# WHAT THE TASK REQUIRES
Give the number of lines in the listing below that include the word "this", with nothing more.
### PROVIDED INFORMATION
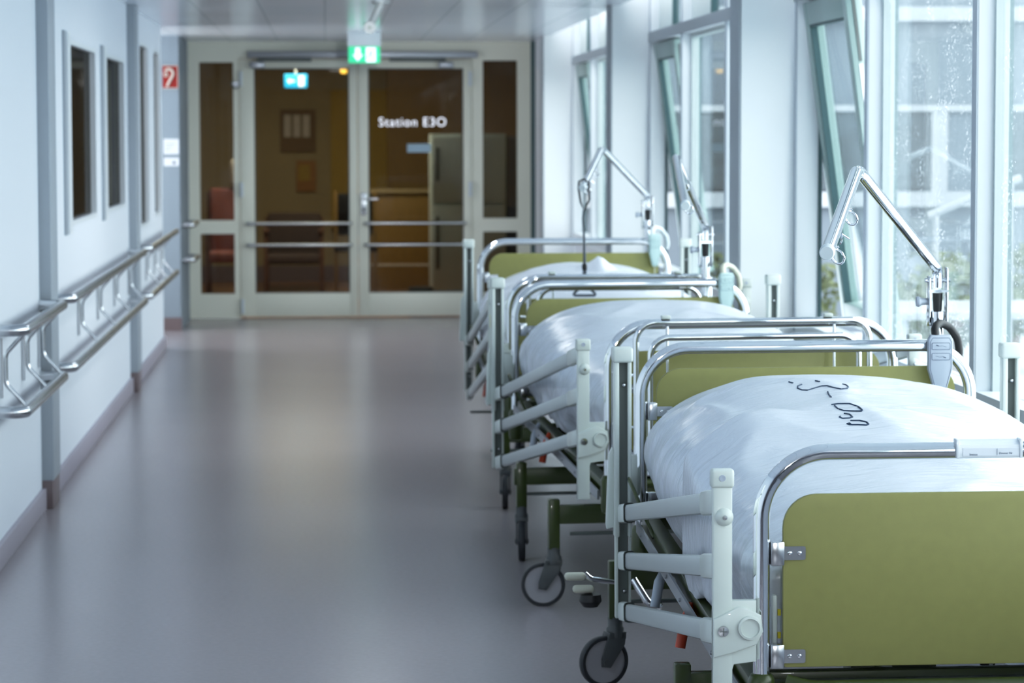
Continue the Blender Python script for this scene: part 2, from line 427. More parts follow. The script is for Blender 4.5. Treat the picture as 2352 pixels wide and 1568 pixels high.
def bay(idx, far, near, mull, sash, lab, rain):
    w = empty('window_%d' % idx, lab, 'window', (0, 0, 0), kind='structure')
    # uprights (frame depth 95 mm)
    ups = [(far - .04, far)] + [(m_, m_ + .06) for m_ in mull] + [(near, near + .04)]
    for y0, y1 in ups:
        o = MB().box(XW, 1.99, y0, y1, .70, 2.52, .002).build('mullion', 'frame', w)
        MB().box(XW + .0, XW + .006, y0, y1, .70, 2.52).bm.free()
        MB().box(1.985, 1.999, y0 - .012, y0, .70, 2.52).build('gasket', 'gasket', o, smooth=False)
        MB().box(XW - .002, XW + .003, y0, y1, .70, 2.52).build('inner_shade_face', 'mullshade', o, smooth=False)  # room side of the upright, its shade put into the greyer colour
    o = MB().box(XW, 1.985, near, far, 2.03, 2.09).build('transom', 'frame', w, smooth=False)
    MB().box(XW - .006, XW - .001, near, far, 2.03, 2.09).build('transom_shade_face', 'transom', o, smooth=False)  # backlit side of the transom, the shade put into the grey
    MB().box(XW, 1.99, near, far, .70, .745).build('bottom_rail', 'frame', w, smooth=False)
    # upper lights: alternating frosted panels and glass
    edges = [near + .04]
    for m_ in sorted(mull): edges += [m_, m_ + .06]
    edges += [far - .04]
    for k in range(0, len(edges), 2):
        y0, y1 = edges[k], edges[k + 1]; ym = (y0 + y1) / 2
        MB().box(1.94, 1.975, ym - .025, ym + .025, 2.09, 2.52).build('upper_bar', 'gasket', w, smooth=False)
        MB().box(1.95, 1.956, ym + .025, y1, 2.09, 2.52).build('upper_panel', 'panelgrey', w, smooth=False)
        MB().box(1.95, 1.956, y0, ym - .025, 2.09, 2.52).build('upper_pane', 'pane', w, smooth=False)
        if k == len(edges) - 2 and sash:
            MB().box(XG + .02, XG + .026, y0, far - 1.02, .745, 2.03).build('pane', 'pane', w, smooth=False)
        else:
            MB().box(XG, XG + .006, y0, y1, .745, 2.03).build('pane', 'rainpane' if rain else 'pane', w, smooth=False)
            g = MB(); t = .02
            g.box(XG - .02, XG + .02, y0, y0 + t, .745, 2.03); g.box(XG - .02, XG + .02, y1 - t, y1, .745, 2.03)
            g.box(XG - .02, XG + .02, y0 + t, y1 - t, 2.03 - t, 2.03)
            g.build('glazing_bead', 'panelgrey', w, smooth=False)
    if sash:
        # top-hung sash, its foot pushed outwards
        s = empty('sash', None, None, (1.915, 0, 2.02)); s.parent = w
        s.rotation_euler = (0, math.radians(-7.6), 0)
        y1, y0 = far - .06, far - .97; H = 1.30; t = .075; d = .062
        fr = MB()
        fr.box(0, d, y0, y0 + t, -H, 0, .004); fr.box(0, d, y1 - t, y1, -H, 0, .004)
        fr.box(0, d, y0 + t, y1 - t, -.09, 0, .004); fr.box(0, d, y0 + t, y1 - t, -H, -H + .09, .004)
        fr.build('sash_frame', 'sash', s)
        MB().box(.03, .036, y0 + t, y1 - t, -H + .09, -.09).build('sash_pane', 'pane', s, smooth=False)
        g = MB(); g.box(.004, .03, y1 - t - .014, y1 - t, -H + .09, -.09); g.box(.004, .03, y0 + t, y1 - t, -.1, -.09)
        g.build('sash_gasket', 'gasket', s, smooth=False)
        MB().box(.024, .036, y0 - .003, y0 + .004, -.26, -.03).build('espagnolette', 'slot', s, smooth=False)
        MB().box(.022, .036, y0 - .003, y0 + .004, -.95, -.27).build('edge_strip', 'frame', s, smooth=False)
    return w
bay(5, 11.39, 6.47, [9.84, 8.17], True, 'nearest window bay with tilted sash and rain-specked glass', True)
bay(6, 16.57, 11.665, [15.04, 13.35], True, 'middle window bay with tilted sash, between two piers', False)
bay(7, 21.77, 16.845, [20.24, 18.55], True, 'farthest window bay with tilted sash near the glass doors', False)
bay(8, 6.47, .8, [4.9, 3.2], False, 'window bay beside and behind the camera', False)
S(MB().box(1.9, 2.0, YN, .8, .67, 2.6).build('wall_right_rear', 'wall', smooth=False), 'white wall after the last window', 'wall')

# ------------------------------------------------------------------ handrails on the left wall
def handrail(lab, ya, yb, brs, start_return=True, end_return=True):
    h = empty('handrail', lab, 'handrail', (XL, (ya + yb) / 2, 0)); oy = (ya + yb) / 2
    xr = .098
    for z in (.825, .540):
        p = []
        if start_return: p += [(.0, ya - oy, z)]
        p += [(xr, ya - oy, z), (xr, yb - oy, z)]
        if end_return: p += [(.0, yb - oy, z)]
        MB().tube(p, .021, 16, fillet=.05).build('rail', 'steel', h)
    for y in brs:
        y -= oy; t = MB()
        t.bar((.006, y, .58), (.006, y, .79), .03, .008, up=(1, 0, 0))
        t.tube([(xr - .01, y, .808), (.022, y, .735), (.022, y, .63), (xr - .01, y, .556)], .008, 10, fillet=.015)
        t.build('bracket', 'steel', h)
handrail('short double steel handrail nearest the camera on the left wall', 9.85, 11.36, (9.97, 10.7, 11.3))
handrail('long double steel handrail between the two left pilasters', 11.75, 16.45, (13.1, 14.2, 15.3, 16.4))
handrail('farthest double steel handrail, past the second left pilaster', 16.92, 19.9, (18.0, 18.85, 19.6), end_return=False)
h = empty('handrail', 'short rail stub on the wall end beside the glass doors', 'handrail', (-1.115, 22.4, 0))
for z in (.80, .53):
    MB().tube([(0, -.35, z), (.09, -.35, z), (.09, .3, z), (0, .3, z)], .02, 14, fillet=.04).build('rail', 'steel', h)

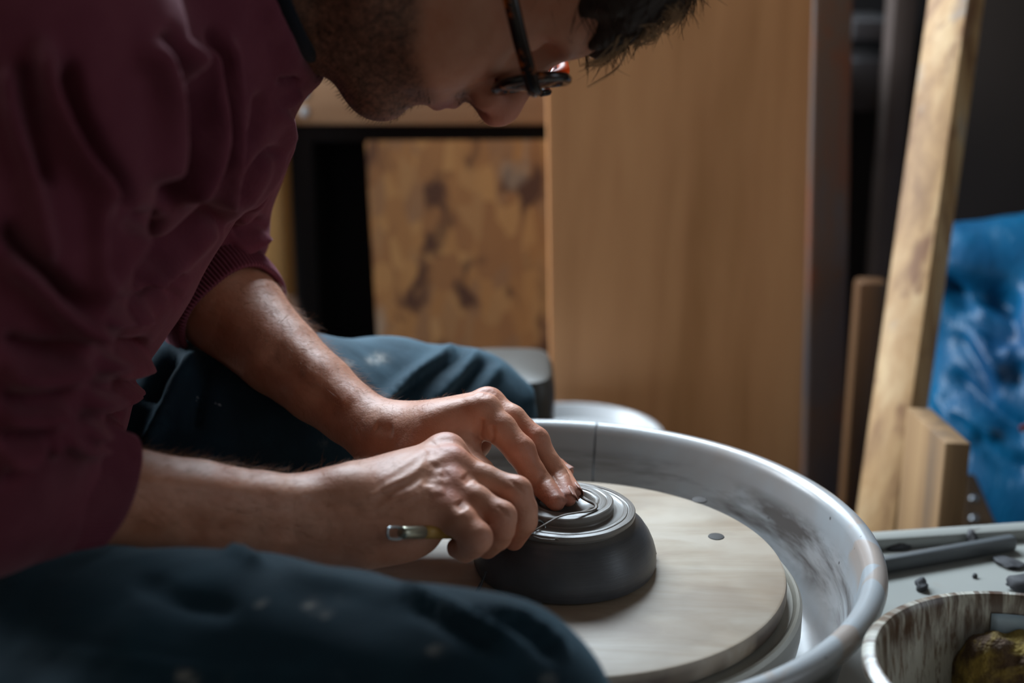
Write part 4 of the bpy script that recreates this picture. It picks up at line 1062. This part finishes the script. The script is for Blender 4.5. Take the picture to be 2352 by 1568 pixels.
######
# WRITTEN REPLY
2